• Short exercise
Output every line below exactly.

• Data extract
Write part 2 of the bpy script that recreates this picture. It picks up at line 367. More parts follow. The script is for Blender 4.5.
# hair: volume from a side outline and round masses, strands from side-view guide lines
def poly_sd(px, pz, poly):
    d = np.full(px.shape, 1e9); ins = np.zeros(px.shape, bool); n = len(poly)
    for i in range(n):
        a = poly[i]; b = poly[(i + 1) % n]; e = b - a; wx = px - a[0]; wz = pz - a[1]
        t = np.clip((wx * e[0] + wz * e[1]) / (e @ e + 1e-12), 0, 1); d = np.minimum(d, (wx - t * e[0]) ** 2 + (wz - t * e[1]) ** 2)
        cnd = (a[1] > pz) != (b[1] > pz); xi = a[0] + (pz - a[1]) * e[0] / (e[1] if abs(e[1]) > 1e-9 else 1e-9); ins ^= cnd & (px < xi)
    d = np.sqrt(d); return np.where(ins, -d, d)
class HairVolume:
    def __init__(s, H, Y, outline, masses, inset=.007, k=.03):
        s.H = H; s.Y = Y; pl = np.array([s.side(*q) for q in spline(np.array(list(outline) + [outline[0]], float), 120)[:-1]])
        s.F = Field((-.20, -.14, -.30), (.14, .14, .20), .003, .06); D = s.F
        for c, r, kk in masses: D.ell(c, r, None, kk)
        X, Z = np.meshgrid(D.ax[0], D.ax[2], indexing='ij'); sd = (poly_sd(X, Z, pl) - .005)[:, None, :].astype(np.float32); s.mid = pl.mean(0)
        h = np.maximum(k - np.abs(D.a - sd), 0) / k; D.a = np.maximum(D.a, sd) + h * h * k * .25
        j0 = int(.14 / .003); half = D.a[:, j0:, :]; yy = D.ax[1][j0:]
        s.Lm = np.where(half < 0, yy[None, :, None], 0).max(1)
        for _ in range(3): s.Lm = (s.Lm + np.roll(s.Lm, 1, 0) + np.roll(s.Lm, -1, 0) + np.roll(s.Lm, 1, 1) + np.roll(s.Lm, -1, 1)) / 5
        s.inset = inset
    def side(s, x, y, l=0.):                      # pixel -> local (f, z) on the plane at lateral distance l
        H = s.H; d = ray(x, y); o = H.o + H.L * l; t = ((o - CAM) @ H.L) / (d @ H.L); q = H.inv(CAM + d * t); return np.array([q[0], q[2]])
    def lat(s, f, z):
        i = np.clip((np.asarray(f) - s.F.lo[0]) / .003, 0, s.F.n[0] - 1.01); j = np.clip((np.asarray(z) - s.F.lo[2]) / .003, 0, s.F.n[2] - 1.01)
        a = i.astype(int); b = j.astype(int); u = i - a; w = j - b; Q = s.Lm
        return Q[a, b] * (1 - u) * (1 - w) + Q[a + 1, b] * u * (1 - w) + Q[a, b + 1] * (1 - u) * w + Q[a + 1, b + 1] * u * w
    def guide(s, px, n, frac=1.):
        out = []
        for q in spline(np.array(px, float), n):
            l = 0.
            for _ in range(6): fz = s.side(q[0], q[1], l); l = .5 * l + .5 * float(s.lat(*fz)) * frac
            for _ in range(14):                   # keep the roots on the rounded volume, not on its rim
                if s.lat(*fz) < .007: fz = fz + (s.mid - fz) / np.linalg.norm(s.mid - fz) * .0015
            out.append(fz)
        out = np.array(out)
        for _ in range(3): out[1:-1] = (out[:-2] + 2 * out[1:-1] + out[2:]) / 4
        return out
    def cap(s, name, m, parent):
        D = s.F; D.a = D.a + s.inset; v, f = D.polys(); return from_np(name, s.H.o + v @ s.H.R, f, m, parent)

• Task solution
Write part 2 of the bpy script that recreates this picture. It picks up at line 367. More parts follow. The script is for Blender 4.5.
# hair: volume from a side outline and round masses, strands from side-view guide lines
def poly_sd(px, pz, poly):
    d = np.full(px.shape, 1e9); ins = np.zeros(px.shape, bool); n = len(poly)
    for i in range(n):
        a = poly[i]; b = poly[(i + 1) % n]; e = b - a; wx = px - a[0]; wz = pz - a[1]
        t = np.clip((wx * e[0] + wz * e[1]) / (e @ e + 1e-12), 0, 1); d = np.minimum(d, (wx - t * e[0]) ** 2 + (wz - t * e[1]) ** 2)
        cnd = (a[1] > pz) != (b[1] > pz); xi = a[0] + (pz - a[1]) * e[0] / (e[1] if abs(e[1]) > 1e-9 else 1e-9); ins ^= cnd & (px < xi)
    d = np.sqrt(d); return np.where(ins, -d, d)
class HairVolume:
    def __init__(s, H, Y, outline, masses, inset=.007, k=.03):
        s.H = H; s.Y = Y; pl = np.array([s.side(*q) for q in spline(np.array(list(outline) + [outline[0]], float), 120)[:-1]])
        s.F = Field((-.20, -.14, -.30), (.14, .14, .20), .003, .06); D = s.F
        for c, r, kk in masses: D.ell(c, r, None, kk)
        X, Z = np.meshgrid(D.ax[0], D.ax[2], indexing='ij'); sd = (poly_sd(X, Z, pl) - .005)[:, None, :].astype(np.float32); s.mid = pl.mean(0)
        h = np.maximum(k - np.abs(D.a - sd), 0) / k; D.a = np.maximum(D.a, sd) + h * h * k * .25
        j0 = int(.14 / .003); half = D.a[:, j0:, :]; yy = D.ax[1][j0:]
        s.Lm = np.where(half < 0, yy[None, :, None], 0).max(1)
        for _ in range(3): s.Lm = (s.Lm + np.roll(s.Lm, 1, 0) + np.roll(s.Lm, -1, 0) + np.roll(s.Lm, 1, 1) + np.roll(s.Lm, -1, 1)) / 5
        s.inset = inset
    def side(s, x, y, l=0.):                      # pixel -> local (f, z) on the plane at lateral distance l
        H = s.H; d = ray(x, y); o = H.o + H.L * l; t = ((o - CAM) @ H.L) / (d @ H.L); q = H.inv(CAM + d * t); return np.array([q[0], q[2]])
    def lat(s, f, z):
        i = np.clip((np.asarray(f) - s.F.lo[0]) / .003, 0, s.F.n[0] - 1.01); j = np.clip((np.asarray(z) - s.F.lo[2]) / .003, 0, s.F.n[2] - 1.01)
        a = i.astype(int); b = j.astype(int); u = i - a; w = j - b; Q = s.Lm
        return Q[a, b] * (1 - u) * (1 - w) + Q[a + 1, b] * u * (1 - w) + Q[a, b + 1] * (1 - u) * w + Q[a + 1, b + 1] * u * w
    def guide(s, px, n, frac=1.):
        out = []
        for q in spline(np.array(px, float), n):
            l = 0.
            for _ in range(6): fz = s.side(q[0], q[1], l); l = .5 * l + .5 * float(s.lat(*fz)) * frac
            for _ in range(14):                   # keep the roots on the rounded volume, not on its rim
                if s.lat(*fz) < .007: fz = fz + (s.mid - fz) / np.linalg.norm(s.mid - fz) * .0015
            out.append(fz)
        out = np.array(out)
        for _ in range(3): out[1:-1] = (out[:-2] + 2 * out[1:-1] + out[2:]) / 4
        return out
    def cap(s, name, m, parent):
        D = s.F; D.a = D.a + s.inset; v, f = D.polys(); return from_np(name, s.H.o + v @ s.H.R, f, m, parent)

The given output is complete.